Sunday, August 15, 2021

 

Asia won’t solve climate change without reform of financial markets

Author: Adam Triggs, Accenture and ANU

More than US$16 trillion worldwide is currently sitting in government bonds yielding negative real returns. Meanwhile, the world needs at least US$35 trillion of sustainable investment to avoid the 1.5 degree increase in global temperatures that the UN Intergovernmental Panel on Climate Change warns is now imminent.

A worker harvests fresh produce from a tower at Sky Greens vertical farm in Singapore, 30 July 2014 (Photo: Reuters/Edgar Su)

To make matters worse, the substantial environmental and economic benefits from sustainable practices like lowering carbon emissions, improving land management and other environmental good practices often go unrewarded by the financial system, even though the returns to society are high.

These paradoxes are caused by markets that are missing for the environment and natural capital.

For too long, the world has relied on directionless governments and the unreliable promises of corporate social responsibility and shareholder activism to manage the environment and natural capital and deliver the investment needed to avoid climate change. It hasn’t worked.

Luckily, there is a better way.

These missing markets are the product of deficient global financial rules, insufficient data and weak institutions. Some national governments are now beginning to struggle with these things, but what they need is international cooperation.

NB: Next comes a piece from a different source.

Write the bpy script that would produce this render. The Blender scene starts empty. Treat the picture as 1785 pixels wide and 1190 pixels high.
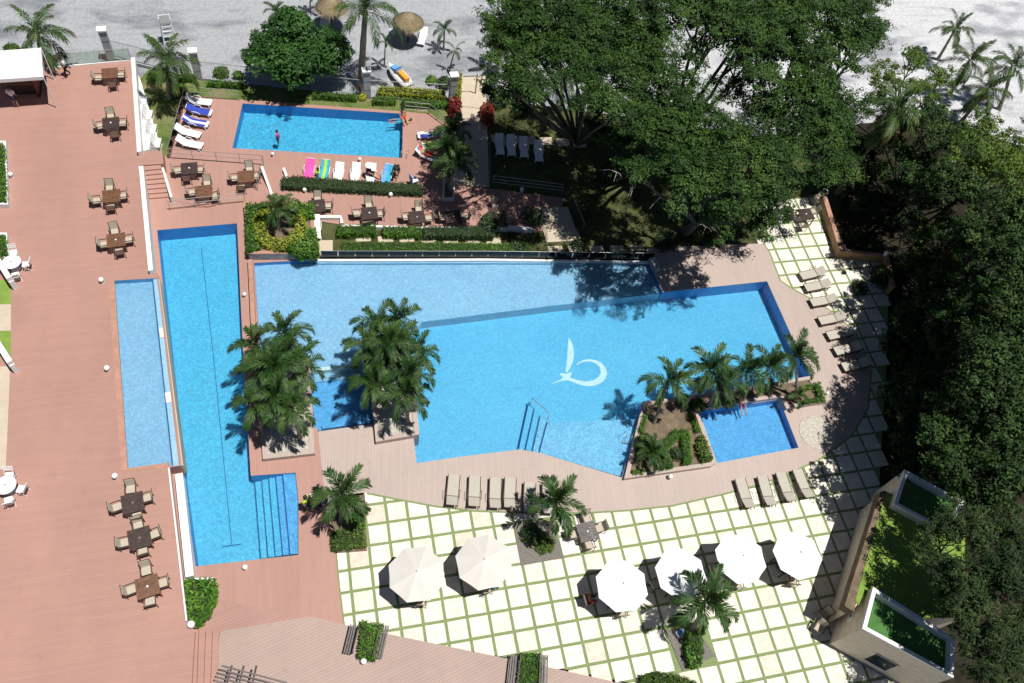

The weight of research shows that businesses and households that have good environmental credentials are also better borrowers. They are less likely to default on their loans and they are less likely to be late on their repayments.

In a well-functioning market where these broader social and economic benefits are properly priced, these borrowers would get lower interest rates and, when these loans were securitized and sold-on in the form of bonds, the bonds would be more favourably priced because the underlying asset is stronger and safer.

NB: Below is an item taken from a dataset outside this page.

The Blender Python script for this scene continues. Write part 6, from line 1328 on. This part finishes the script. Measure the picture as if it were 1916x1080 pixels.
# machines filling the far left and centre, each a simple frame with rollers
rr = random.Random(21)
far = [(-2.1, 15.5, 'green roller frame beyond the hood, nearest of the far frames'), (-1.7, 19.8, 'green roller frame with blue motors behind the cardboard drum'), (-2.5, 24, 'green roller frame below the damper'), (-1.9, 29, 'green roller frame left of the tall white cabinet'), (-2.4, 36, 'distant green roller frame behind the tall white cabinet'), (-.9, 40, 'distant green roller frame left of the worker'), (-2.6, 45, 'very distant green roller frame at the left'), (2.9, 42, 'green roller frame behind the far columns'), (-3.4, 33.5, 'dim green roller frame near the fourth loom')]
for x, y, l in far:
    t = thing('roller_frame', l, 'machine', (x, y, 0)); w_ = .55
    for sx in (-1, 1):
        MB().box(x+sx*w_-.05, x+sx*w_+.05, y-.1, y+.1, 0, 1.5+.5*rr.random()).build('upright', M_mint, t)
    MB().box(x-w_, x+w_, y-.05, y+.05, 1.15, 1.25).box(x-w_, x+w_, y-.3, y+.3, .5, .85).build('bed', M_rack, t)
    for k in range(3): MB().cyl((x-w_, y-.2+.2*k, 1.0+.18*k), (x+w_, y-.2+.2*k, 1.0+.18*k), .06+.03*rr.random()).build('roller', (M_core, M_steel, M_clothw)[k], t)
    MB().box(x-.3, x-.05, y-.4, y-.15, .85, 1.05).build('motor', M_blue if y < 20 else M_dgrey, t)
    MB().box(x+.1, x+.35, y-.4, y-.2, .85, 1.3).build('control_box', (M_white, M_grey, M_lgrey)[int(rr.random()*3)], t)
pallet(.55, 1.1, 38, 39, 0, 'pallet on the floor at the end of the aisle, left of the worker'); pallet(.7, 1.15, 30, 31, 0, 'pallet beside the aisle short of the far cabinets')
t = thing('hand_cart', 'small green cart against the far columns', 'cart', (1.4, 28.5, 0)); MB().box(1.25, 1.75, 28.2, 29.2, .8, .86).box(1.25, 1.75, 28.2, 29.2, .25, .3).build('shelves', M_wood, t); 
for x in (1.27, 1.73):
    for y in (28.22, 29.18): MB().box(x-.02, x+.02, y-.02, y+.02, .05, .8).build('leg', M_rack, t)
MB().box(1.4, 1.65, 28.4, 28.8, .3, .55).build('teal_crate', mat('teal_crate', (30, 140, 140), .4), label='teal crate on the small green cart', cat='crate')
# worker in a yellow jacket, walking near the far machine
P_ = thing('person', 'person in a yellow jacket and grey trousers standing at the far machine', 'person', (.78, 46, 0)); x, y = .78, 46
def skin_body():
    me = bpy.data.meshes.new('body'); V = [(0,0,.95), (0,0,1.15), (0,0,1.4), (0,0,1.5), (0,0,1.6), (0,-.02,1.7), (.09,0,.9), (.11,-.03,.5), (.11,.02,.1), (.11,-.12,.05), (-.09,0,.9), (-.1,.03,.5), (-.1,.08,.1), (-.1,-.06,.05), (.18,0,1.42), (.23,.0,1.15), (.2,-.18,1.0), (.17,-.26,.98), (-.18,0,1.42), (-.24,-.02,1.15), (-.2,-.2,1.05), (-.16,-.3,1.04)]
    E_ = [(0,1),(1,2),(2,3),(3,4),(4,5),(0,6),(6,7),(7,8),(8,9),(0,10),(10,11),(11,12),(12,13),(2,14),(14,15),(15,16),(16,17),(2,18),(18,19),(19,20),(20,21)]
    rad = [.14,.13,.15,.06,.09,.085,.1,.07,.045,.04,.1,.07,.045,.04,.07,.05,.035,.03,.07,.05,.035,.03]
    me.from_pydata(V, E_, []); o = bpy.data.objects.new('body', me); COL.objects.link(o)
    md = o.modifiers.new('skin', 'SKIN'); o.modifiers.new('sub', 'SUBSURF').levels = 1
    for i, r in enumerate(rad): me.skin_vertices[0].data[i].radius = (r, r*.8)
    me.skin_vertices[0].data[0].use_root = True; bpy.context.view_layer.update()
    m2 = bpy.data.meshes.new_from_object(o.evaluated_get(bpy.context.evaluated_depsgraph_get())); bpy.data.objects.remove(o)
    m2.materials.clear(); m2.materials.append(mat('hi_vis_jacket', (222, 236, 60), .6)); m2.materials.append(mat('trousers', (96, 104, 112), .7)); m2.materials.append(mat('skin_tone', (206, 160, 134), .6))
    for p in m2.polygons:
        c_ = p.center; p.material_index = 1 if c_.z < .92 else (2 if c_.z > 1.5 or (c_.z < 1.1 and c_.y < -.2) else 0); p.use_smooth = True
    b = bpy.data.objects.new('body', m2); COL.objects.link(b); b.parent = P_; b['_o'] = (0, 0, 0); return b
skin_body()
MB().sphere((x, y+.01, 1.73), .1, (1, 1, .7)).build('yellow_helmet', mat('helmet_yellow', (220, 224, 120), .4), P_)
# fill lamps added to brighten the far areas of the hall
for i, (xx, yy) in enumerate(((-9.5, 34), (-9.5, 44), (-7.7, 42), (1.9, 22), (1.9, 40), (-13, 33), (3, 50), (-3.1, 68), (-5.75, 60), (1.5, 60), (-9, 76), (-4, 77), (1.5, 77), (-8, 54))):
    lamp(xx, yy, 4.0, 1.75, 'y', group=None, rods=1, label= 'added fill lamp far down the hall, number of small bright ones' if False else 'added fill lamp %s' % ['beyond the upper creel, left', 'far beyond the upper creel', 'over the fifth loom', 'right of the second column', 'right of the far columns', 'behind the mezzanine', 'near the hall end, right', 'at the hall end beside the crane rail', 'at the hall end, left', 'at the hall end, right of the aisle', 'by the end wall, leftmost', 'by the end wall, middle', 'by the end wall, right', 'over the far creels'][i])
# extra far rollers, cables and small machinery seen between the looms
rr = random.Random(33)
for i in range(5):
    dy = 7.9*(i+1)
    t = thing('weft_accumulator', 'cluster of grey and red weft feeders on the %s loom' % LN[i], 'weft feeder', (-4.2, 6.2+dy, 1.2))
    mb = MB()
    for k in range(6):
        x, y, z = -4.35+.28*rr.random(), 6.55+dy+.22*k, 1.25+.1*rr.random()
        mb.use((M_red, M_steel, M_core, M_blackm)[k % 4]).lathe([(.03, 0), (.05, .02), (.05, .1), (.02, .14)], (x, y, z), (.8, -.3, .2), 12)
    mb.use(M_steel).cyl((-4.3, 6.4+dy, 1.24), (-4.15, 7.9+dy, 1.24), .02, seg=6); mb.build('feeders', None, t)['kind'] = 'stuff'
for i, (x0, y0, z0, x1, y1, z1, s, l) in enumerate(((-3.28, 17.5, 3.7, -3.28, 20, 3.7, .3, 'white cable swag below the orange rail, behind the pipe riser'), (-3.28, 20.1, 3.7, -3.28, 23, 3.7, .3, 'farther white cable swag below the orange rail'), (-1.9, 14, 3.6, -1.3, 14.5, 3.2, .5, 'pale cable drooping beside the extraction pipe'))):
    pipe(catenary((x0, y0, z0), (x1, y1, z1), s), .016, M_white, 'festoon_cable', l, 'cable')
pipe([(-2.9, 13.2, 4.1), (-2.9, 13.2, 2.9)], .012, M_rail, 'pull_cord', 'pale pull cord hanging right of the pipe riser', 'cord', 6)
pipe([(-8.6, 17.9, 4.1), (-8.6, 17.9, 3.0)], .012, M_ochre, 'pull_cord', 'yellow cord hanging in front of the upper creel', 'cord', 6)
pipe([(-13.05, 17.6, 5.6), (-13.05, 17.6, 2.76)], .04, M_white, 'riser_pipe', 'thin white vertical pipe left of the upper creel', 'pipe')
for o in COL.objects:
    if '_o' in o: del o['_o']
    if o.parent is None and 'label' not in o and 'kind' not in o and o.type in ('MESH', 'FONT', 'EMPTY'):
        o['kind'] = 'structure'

This is not what we are seeing. While there are some banks and financial institutions which are increasingly taking environmental credentials into account, we are not seeing it on the scale that the evidence would recommend, particularly in developing countries.

The regulations that inhibit sustainable investment globally are the Basel III global capital rules and national financial regulations that seek to implement them. Among other things, these rules require banks to hold high-quality assets on their balance sheets to buffer them from shocks. But the rules around the quality of these assets don’t account for the fact that environmentally friendly loans are safer than environmentally unfriendly loans. The result is that the world’s banks aren’t holding or issuing enough green debt, resulting in less sustainable investment.

It gets worse. The failure of these rules to properly price environmental risks undermines the stability of the financial system, as it means there are risks endemic in bank balance sheets and the broader financial system that we aren’t accounting for. A borrower that is forced to undertake a costly environmental clean-up, for example, could quickly find themselves in financial trouble — a shock which is then transmitted through to the lender and any financial assets that are underpinned by that original loan.

Another factor constraining sustainable investment is a lack of data. There are a range of organisations that provide ratings on the environmental credentials of firms. These data are vital for markets to price environmental risks properly. But these organisations often provide different environmental ratings for the same businesses which makes such pricing difficult.

The ability to collect high-quality data on things like land management and the environmental impact of firms has never been easier given the availability of digital and remote sensing technologies. But in countries where such technologies are unavailable and where firms are not yet providing comprehensive environmental ratings it becomes very difficult for markets to price these risks.

How do we begin to get national financial authorities to work towards a global financial regime that properly prices natural capital (reduced carbon emission, environmental sustainability)? In China, Europe and elsewhere authorities have begun actively framing national approaches to the problem, but the global nature of capital markets and environmental challenges requires a global solution.

China’s central bank governor, Yi Gang, has announced that the People’s Bank of China (PBOC) is co-operating with the European Union to achieve convergence of green investment taxonomies across the two markets, aiming to implement a jointly recognised classification system for business environmental credentials by the end of this year.

APEC is a platform from which to work these issues through. As a cooperation framework more than a negotiation forum it can support finding practical areas of cooperation, especially between the United States and China, and build broader consensus for mutual benefit. APEC also brings a practical, private sector-led way of getting action on climate change which supports agriculture, boosts investment and bolsters financial stability; something which can help bring more recalcitrant governments into the tent.

Sustainable investment is a practical area in which China and the United States can work together on a common priority. It is an issue PBOC has been working on for some years, it has political appeal across both sides of the isle in the United States and is something which resonates with APEC governments who prefer technology and private sector-led approaches to climate change.

One challenge is in making sure that loans are provided for the right amount of time. The economic payoffs that come from sustainable investments like improved land management can take decades to materialise. There’s a role for government to make sure that there are institutions in place to spur markets in natural capital and design those markets in the most effective way possible.

With government budgets in tatters and the threat of climate change looming ominously, boosting the role of private finance has gone from being preferable to being essential.

Adam Triggs is a Director within Accenture Strategy, a Visiting Fellow at the ANU Crawford School of Public Policy, and a Non-Resident Fellow at the Brookings Institution.